Tuesday, October 26, 2010

annoying girl

From the moment she walked in I had my suspicions….

Maybe it was because I caught her looking me up and down on her first day when I walked past her desk. The inner black woman in me wanted to snap, “Don’t look at me!”
(I had just caught the end of Big Momma’s House over the weekend)
I wouldn't like this girl.

Once she started talking…totally confirmed it.

On her second day she proclaimed "I come from the something-something family” as in some supposedly prestigious family and I just about puked.

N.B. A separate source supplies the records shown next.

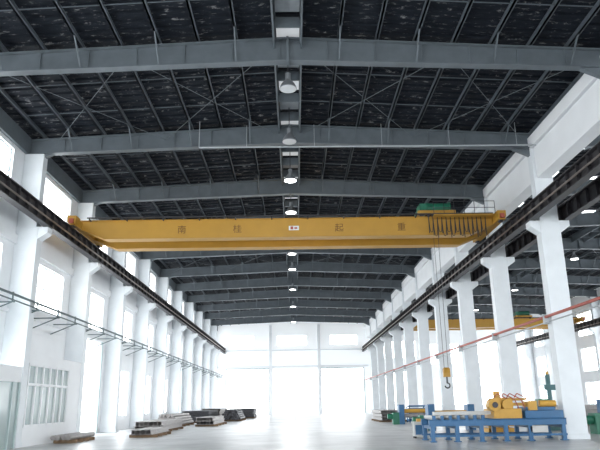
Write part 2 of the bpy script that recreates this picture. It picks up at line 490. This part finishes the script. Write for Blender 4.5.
# ---------------- office (left) ----------------
mb=MB()
ox=XL+.93
mb.box(ox-.1,ox,26.3,32.7,0,.75,WHITE); mb.box(ox-.1,ox,26.3,32.7,3.3,3.6,WHITE)
mb.box(XL,ox,26.3,32.7,3.6,3.7,WHITE)
mb.box(ox-.08,ox-.04,26.3,31.0,.75,3.3,GLASSD)
for i in range(7):
    y=26.35+i*.775; mb.box(ox-.12,ox+.03,y-.05,y+.05,.75,3.3,WHITE)
for z in(.8,2.45,3.25): mb.box(ox-.12,ox+.02,26.3,31.0,z-.05,z+.05,WHITE)
mb.box(ox-.1,ox,31.05,32.7,.75,3.3,WHITE)
mb.obj('office_partition')
mb=MB()
mb.box(ox-.1,ox,19.4,25.7,2.5,3.1,WHITE); mb.box(ox-.08,ox-.03,19.4,25.7,0,2.5,GLASSD)
for y in(19.4,20.8,22.2,23.6,25.0,25.6): mb.box(ox-.1,ox+.02,y-.05,y+.05,0,2.5,FRAMEW)
mb.obj('office_partition')

# ---------------- steel stock (left) ----------------
def stack(x0,x1,y0,y1,h,kind,m):
    mb=MB()
    for k in range(4):
        y=y0+.5+(y1-y0-1)*k/3; mb.box(x0-.05,x1+.05,y-.08,y+.08,0,.14,WOOD)
    if kind=='pipe':
        r=.11; rows=int((h)/(r*1.75)); 
        for j in range(rows):
            n=int((x1-x0)/(2*r))-j
            for i in range(n):
                x=x0+r*(1+j)+i*2*r; z=.14+r+j*r*1.74; dy=random.uniform(-.25,.25)
                mb.cyl((x,y0+dy,z),(x,y1+dy,z),r*.97,m,10)
    elif kind=='ibeam':
        rows=max(1,int(h/.26)); n=int((x1-x0)/.24)
        for j in range(rows):
            for i in range(n):
                x=x0+.12+i*.24; z=.14+j*.26; dy=random.uniform(-.3,.3)
                mb.box(x-.1,x+.1,y0+dy,y1+dy,z,z+.02,m); mb.box(x-.1,x+.1,y0+dy,y1+dy,z+.22,z+.24,m); mb.box(x-.01,x+.01,y0+dy,y1+dy,z+.02,z+.22,m)
    else:
        z=.14
        while z<h:
            dx=random.uniform(-.08,.08);dy=random.uniform(-.15,.15)
            mb.box(x0+dx,x1+dx,y0+dy,y1+dy,z,z+.05,m); z+=.065
    return mb.obj({'pipe':'steel_pipe_stack','ibeam':'steel_beam_stack','plate':'steel_plate_stack'}[kind])
stack(-10.6,-9.7,28.5,32.0,.25,'pipe',STOCK)
stack(-9.4,-7.7,38,45,.6,'ibeam',STOCK)
stack(-8.3,-7.0,32.5,37.0,.28,'ibeam',STOCK)
stack(-10.2,-8.4,47,54,.8,'pipe',STOCK)
stack(-7.4,-5.8,48,55,.55,'ibeam',STOCK)
stack(-10.2,-7.8,58,65,1.0,'plate',STOCKD)
stack(-7.2,-5.2,62,68,1.0,'pipe',STOCKD)
stack(-10.2,-8,70,77,1.2,'ibeam',STOCK)
stack(-6.9,-4.8,74,80,1.1,'plate',STOCKD)

# ---------------- blue machine ----------------
root=empty('roller_processing_machine')
mb=MB()
ya,yb=25.2,26.9
for y in(ya,yb-.16):
    mb.box(5.2,10.55,y,y+.16,.58,.80,BLUE)
    mb.box(5.2,10.55,y-.03,y+.19,.80,.83,BLUE)
    mb.box(5.2,10.55,y+.03,y+.13,.18,.26,BLUE)
for x in(5.25,6.2,7.15,8.1,9.05,10.35):
    for y in(ya,yb-.16):
        mb.box(x,x+.15,y,y+.16,.03,.6,BLUE); mb.box(x-.06,x+.2,y-.05,y+.21,0,.04,BLUE)
    mb.box(x+.03,x+.12,ya+.1,yb-.1,.48,.6,BLUE)
mb.obj('bed_frame',root,bevel=.01)
mb=MB()
x=5.4
while x<7.6:
    mb.cyl((x,ya+.1,.9),(x,yb-.1,.9),.08,CURB,12); mb.box(x-.06,x+.06,ya,ya+.1,.83,.98,BLUE); mb.box(x-.06,x+.06,yb-.1,yb,.83,.98,BLUE); x+=.32
mb.box(5.5,8.0,ya+.55,ya+.75,.99,1.12,CURB); mb.box(5.6,7.9,ya+.95,ya+1.1,.99,1.1,YEL2)
mb.obj('rollers',root)
mb=MB()
mb.box(7.8,8.9,ya+.15,yb-.2,.83,1.2,YEL2)
mb.cyl((7.85,ya+.1,1.35),(7.85,ya+.5,1.35),.25,YEL2,24)
mb.cyl((8.4,ya+.2,1.35),(8.4,yb-.5,1.35),.22,YEL2,24)
mb.box(8.0,8.7,ya+.5,yb-.4,1.2,1.62,YEL2)
mb.cyl((8.2,ya+.9,1.62),(8.2,ya+.9,1.88),.14,YEL2,16)
mb.cyl((7.85,ya+.02,1.35),(7.85,ya+.1,1.35),.11,STOCKD,16)
mb.box(8.7,9.4,ya+.5,ya+.62,1.3,1.42,YEL2); mb.box(8.7,9.4,ya+.9,ya+1.0,1.5,1.6,YEL2)
for a in(8.0,8.25,8.5,8.8): mb.tube([(a,ya+.6,1.62),(a+.1,ya+.5,1.78),(a+.5,ya+.4,1.55),(a+.6,ya+.3,1.2)],.022,RED,6)
mb.obj('drive_head',root,bevel=.02)
mb=MB()
mb.box(9.0,10.5,ya+.05,yb-.1,.83,1.12,BLUE); mb.box(9.15,10.3,ya+.3,yb-.3,1.12,1.25,BLUE)
mb.box(9.2,9.55,ya+.2,ya+.9,1.12,1.48,YEL2); mb.cyl((9.7,ya+.4,1.37),(10.35,ya+.4,1.37),.13,YEL2,18)
mb.box(9.9,10.3,ya+.9,ya+1.3,1.25,1.55,GREEN)
mb.box(9.1,9.8,ya-.0,ya+.06,.3,.56,CURB)
mb.obj('hydraulic_unit',root,bevel=.015)
mb=MB()
mb.box(5.15,5.75,28.2,28.7,.08,.62,CURB); mb.box(5.12,5.78,28.17,28.73,.62,.68,CURB)
for a in(5.2,5.62):
    for b in(28.25,28.6): mb.cyl((a,b,0),(a,b,.1),.04,DARK,8)
mb.box(5.2,5.7,28.19,28.2,.15,.55,BLUE); mb.box(5.3,5.5,28.3,28.5,.68,.8,YEL2)
mb.obj('tool_cabinet')
def roller_machine(x,y,s=1.0):
    mb=MB()
    for a in(0,2.4*s): mb.box(x+a,x+a+.4*s,y,y+.9*s,0,1.5*s,BLUE)
    mb.cyl((x+.3*s,y+.45*s,1.0*s),(x+2.5*s,y+.45*s,1.0*s),.16*s,YEL2,16)
    mb.cyl((x+.3*s,y+.25*s,.65*s),(x+2.5*s,y+.25*s,.65*s),.14*s,STOCK,16)
    mb.cyl((x+.3*s,y+.65*s,.65*s),(x+2.5*s,y+.65*s,.65*s),.14*s,STOCK,16)
    mb.box(x-.5*s,x,y+.1*s,y+.8*s,0,.9*s,GREEN); mb.cyl((x-.9*s,y+.45*s,.6*s),(x-.5*s,y+.45*s,.6*s),.2*s,GREEN,14)
    mb.obj('plate_rolling_machine',bevel=.01)
roller_machine(7.2,35.0,.9); roller_machine(14.0,29.0,1.0); roller_machine(7.4,46,.9)
def drill(x,y,s):
    mb=MB()
    mb.box(x-.5*s,x+.9*s,y-.5*s,y+.5*s,0,.25*s,DTEAL); mb.cyl((x,y,.2*s),(x,y,3.5*s),.15*s,DTEAL,18)
    mb.box(x-.25*s,x+1.3*s,y-.15*s,y+.15*s,2.5*s,2.85*s,DTEAL); mb.box(x+.8*s,x+1.15*s,y-.3*s,y+.2*s,2.1*s,3.1*s,DTEAL)
    mb.cyl((x+.98*s,y-.1,1.6*s),(x+.98*s,y-.1,2.1*s),.06*s,STOCK,10); mb.cyl((x,y,3.5*s),(x,y,3.7*s),.1*s,YEL2,14)
    mb.box(x+.4*s,x+.88*s,y-.3*s,y+.3*s,.25*s,.8*s,CURB)
    mb.obj('radial_drill',bevel=.008)
drill(13.3,33.5,.8)
stack(13,15.5,38,46,.9,'pipe',STOCK); stack(17.5,20,36,44,1.1,'ibeam',STOCK); stack(6.8,9.2,52,58,.9,'ibeam',STOCK)
def crate(x,y,w,d,h,m):
    mb=MB()
    for a in(0,w-.08):
        for b in(0,d-.08): mb.box(x+a,x+a+.08,y+b,y+b+.08,0,h,m)
    k=.15
    while k<h:
        mb.box(x,x+w,y,y+.04,k,k+.12,m); mb.box(x,x+w,y+d-.04,y+d,k,k+.12,m); mb.box(x,x+.04,y,y+d,k,k+.12,m); mb.box(x+w-.04,x+w,y,y+d,k,k+.12,m); k+=.2
    mb.box(x,x+w,y,y+d,.1,.15,m)
    mb.obj('stillage_crate')
crate(9.0,30.2,1.3,1.2,.95,YEL2); crate(8.7,49.5,1.4,1.2,1.2,BLUE)

# ---------------- world & camera ----------------
w=bpy.data.worlds.new('overcast_sky'); scene.world=w; w.use_nodes=True
bg=w.node_tree.nodes['Background']; bg.inputs[0].default_value=(.93,.97,1,1); bg.inputs[1].default_value=4.2

cam=bpy.data.cameras.new('camera'); co=bpy.data.objects.new('camera',cam); scene.collection.objects.link(co)
cam.sensor_width=36; cam.lens=37.2; cam.clip_end=500
pitch=math.radians(16.1); yaw=math.radians(.65); roll=math.radians(-.9)
M=Matrix.Rotation(-yaw,4,'Z')@Matrix.Rotation(math.pi/2+pitch,4,'X')@Matrix.Rotation(roll,4,'Z')
co.matrix_world=Matrix.Translation((.02,0,1.5))@M
scene.camera=co
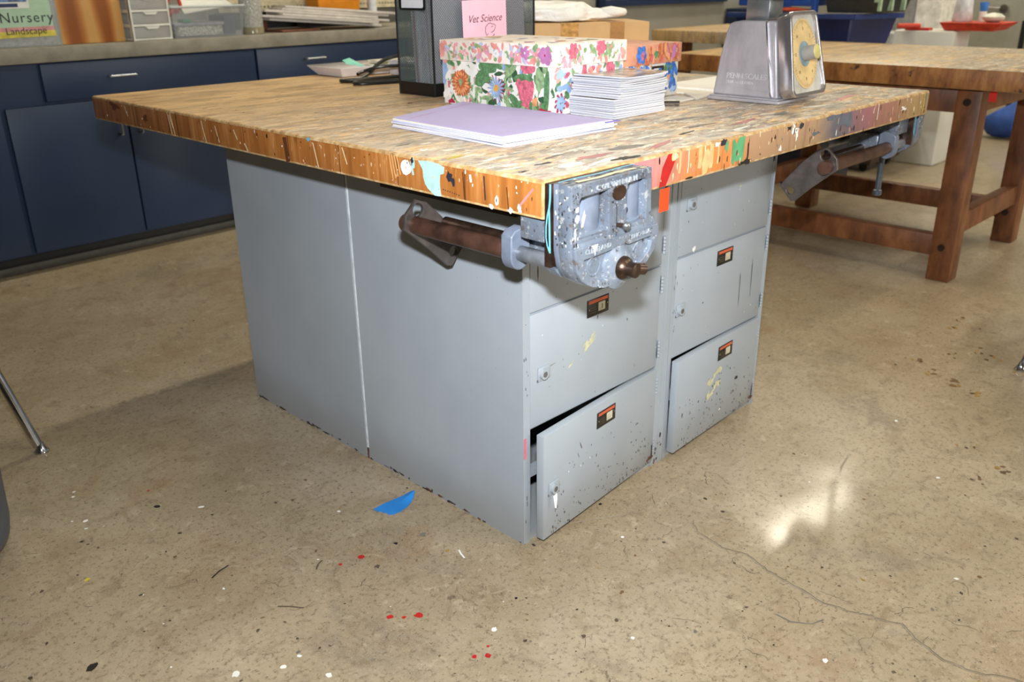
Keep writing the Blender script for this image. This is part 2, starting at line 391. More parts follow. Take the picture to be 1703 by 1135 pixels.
# ------------------------------------------------------------------ room shell
def floor():
    b = MB(); b.poly([(-4, -6, 0), (9, -6, 0), (9, 6, 0), (-4, 6, 0)], 0)
    O, U, W_ = (0, 0, 0), (1, 0, 0), (0, 1, 0)
    mats = [FLOOR, DARK, WHITE, REDP, SPECKDK, SPECKBR, SPECKOCH, flat('crack_dust', (150, 138, 120), .7), flat('crack_brown', (88, 76, 60), .8), flat('grey_spot', (118, 112, 104), .5), YEL, flat('dark_brown_spot', (84, 60, 34), .5)]  # index eight: dark brown for the crack edge, hairlines and specks
    def sp(x, y, r, m, asp=1.0, rot=0): b.blob(O, U, W_, x, y, r, r*asp, m, rot=rot, n=11, irr=.22)
    for x, y, r, m in [(-.62,.472,.012,1),(-.458,.279,.0075,2),(-.394,.236,.0065,2),(-.352,.164,.006,2),(-.361,.239,.0045,2),(-.25,.798,.006,2),(-.359,.501,.004,2),
                       (-.316,.872,.007,1),(-.082,.043,.006,2),(.986,-.335,.005,2),(-.42,1.07,.005,2),(-.43,1.05,.004,2),(-.45,.93,.006,2),(-.46,.9,.004,2),(-.47,.95,.003,2),
                       (-.19,.205,.006,3),(-.15,.17,.009,3),(-.173,.185,.004,3),(-.154,.019,.005,3),(-.136,.003,.006,3),(-.12,.02,.003,3),(-.116,.39,.007,3),(-.16,.40,.004,3),(-.3,.95,.003,3),
                       (-.28,.14,.004,9),(-.53,.72,.006,10),(.07,-.15,.004,2),(.25,-.42,.0055,2),(.16,-.22,.005,9),(.63,-.5,.005,2),(.3,.05,.004,2),(1.2,-.15,.006,2),(-.05,.56,.004,2),(.02,.36,.008,9)]:
        sp(x, y, r, m, random.uniform(.6, .95), random.uniform(0, 3))
    for x, y, l, an, m in [(-.337,.554,.045,.3,1),(-.19,.43,.03,.6,8),(-.3,.36,.05,-.9,8),(.03,.25,.03,1.2,2),(.9,-.15,.08,.2,7),(.33,.12,.16,-.55,7),(.55,.23,.2,-.5,7)]:
        dx, dy = math.cos(an)*l/2, math.sin(an)*l/2
        b.ribbon(O, U, W_, [(x-dx, y-dy), (x, y+.003), (x+dx, y+dy)], .0035, m)
    rnd = random.Random(3)
    for k in range(1500):
        x = rnd.uniform(-1.0, 3.2); y = rnd.uniform(-1.1, 3.0)
        if -.0 < x < 1.06 and .17 < y < 1.24: continue
        x, y = (x, y) if k > 700 else (rnd.uniform(-.8, .9), rnd.uniform(-.8, .9))
        r = rnd.choice([.0008, .001, .0014, .002, .002, .003, .0045]); m = rnd.choice([4, 4, 4, 8, 8, 5, 5, 6, 9, 2, 4, 1])
        if m == 2: r *= .5
        b.blob(O, U, W_, x, y, r, r*rnd.uniform(.5, 1), m, rot=rnd.uniform(0, 3), n=8, irr=.35, h=.0003)
    for k in range(110):
        x = rnd.uniform(-.8, .7); y = rnd.uniform(-.9, 1.2); an = rnd.uniform(0, 6.3); pp = [(x, y)]
        if -.05 < x < 1.1 and .1 < y < 1.24: continue
        for j in range(rnd.randint(3, 9)): an += rnd.uniform(-.9, .9); l = rnd.uniform(.004, .012); pp.append((pp[-1][0]+l*math.cos(an), pp[-1][1]+l*math.sin(an)))
        b.ribbon(O, U, W_, pp, rnd.uniform(.0005, .0010), rnd.choice([8, 8, 4]), h=.0003)
    for x, y, r in ((2.08,.0,.012),(2.0,-.02,.014),(1.84,-.14,.013),(1.80,-.2,.016),(1.9,.03,.01),(1.75,-.1,.012),(1.58,-.11,.02),(1.53,-.18,.024),(1.50,-.24,.016),(1.62,-.03,.016),(1.2,-.33,.01),(1.12,-.44,.014),(1.05,-.4,.01)):
        for j in range(4): b.blob(O, U, W_, x+rnd.uniform(-.03, .03), y+rnd.uniform(-.02, .02), r*rnd.uniform(.3, .8), r*rnd.uniform(.2, .5), rnd.choice([5, 6, 11, 11]), rot=.6, n=10, irr=.4, h=.00032+.00001*j)
    crack = [(.452,-.018),(.437,-.03),(.423,-.052),(.408,-.12),(.418,-.15),(.422,-.173),(.408,-.215),(.398,-.25),(.397,-.284),(.387,-.35),(.401,-.401),(.41,-.42),(.417,-.449),(.428,-.477),(.404,-.519),(.387,-.565),(.393,-.611),(.422,-.658),(.43,-.75),(.41,-.85)]
    cc = []
    for (a, c_) in zip(crack, crack[1:]):
        for k in range(4):
            t = k/4; cc.append((a[0]+(c_[0]-a[0])*t + rnd.uniform(-.0025, .0025), a[1]+(c_[1]-a[1])*t + rnd.uniform(-.0025, .0025)))
    b.ribbon(O, U, W_, cc, .0032, 7, h=.0004); b.ribbon(O, U, W_, [(x+.0016, y-.0012) for x, y in cc], .0012, 8, h=.0006)
    b.ribbon(O, U, W_, [(.30,-.30),(.30,-.33),(.32,-.36),(.345,-.37)], .003, 9)
    return struct(b.build('floor', mats))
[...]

I don't see how her having the same blood line as some uppity-up helps us AT ALL.

My irritation with her grew when she started pontificating about proper placement of commas to our series producer.  I wasn't privy to the details but she was saying the comma should be placed outside the quotation mark.  Now I'm no grammar queen; in fact, my grammar sucks but seriously comma outside the quotation marks?

And who talks to their boss in that “I'm right and you're wrong” superior tone on their first week on the job?  (By the way our boss is super duber smart and no, my boss did not change the placement of the comma)

But folks, the truth of the matter is--she IS smarter than me. She's strategic and evil and in the corporate world her arrogance gets translated into success. Trust me I’ve seen her type. She got me right where she wanted me. And it makes me so angry with myself.

She literally cornered me. Since she asks so many freakin’ questions she knows we both take the same train home. It was late on Friday-I was wrapping up and couldn't help but notice she was too. Knowing the last thing I wanted to do was make small talk after an exhausting week I tried to avoid walking out with her. She looked about ready so I made a beeline for the bathroom. I thought I was safe but as I'm making my way back down the hallway, there she was waiting by the elevator.  

Annoying Girl: Want me to wait for you?
Me: Oh, I don’t want to make you wait. I’m still logged in and all..,
Annoying Girl: Oh no! I don’t mind at all.

Why didn't I say no? Why didn't I say I had an email to send out?  
No, of course not-that wouldn't be nice.

Stupid, stupid me.

 So I had to endure a whole train ride from Soho to
Columbus Circle
with annoying girl.

Here's the deal, she was casing me! She was waiting for the right moment to get me alone make like we're buddies just so she could get try to get my deal, figure me out. And I like the big idiot I am handed it right to her.

I couldn’t believe it-we hadn't gotten out the front door and she already asked me how I got the job and did I interview for it? How long was my contract? WHO IS THIS GIRL?

I did not handle it well. And this isn't the first time. I get so upset and really defensive when people start asking me interview-like questions especially when it's obvious it’s all in an effort to take my responses and label me.

Where did you go to school?
Where do you work?
What do you want to do?

Augh! I can't stand it and yes, now that I've had a few days to think about it; I now realize  it's my fragile self that gets the best of me. It is the fragile part of me that hasn't fully recovered from being laid off. It is the part of me that questions if I'm good enough to make it in this industry and is still struggling to figure out what she wants to do with her life.

Don’t get me wrong annoying girl is definitely annoying.

But if I felt secure in my abilities and actually enjoyed the work I’m doing in this gosh darn job-her drilling and annoying questions wouldn’t faze me.

But they do-because honestly I think I’d rather be baking cupcakes and decorating them as pumpkins than working on a show that I know doesn’t match my strengths.

And yes, I am clearly still trying to figure out what those “strengths” are.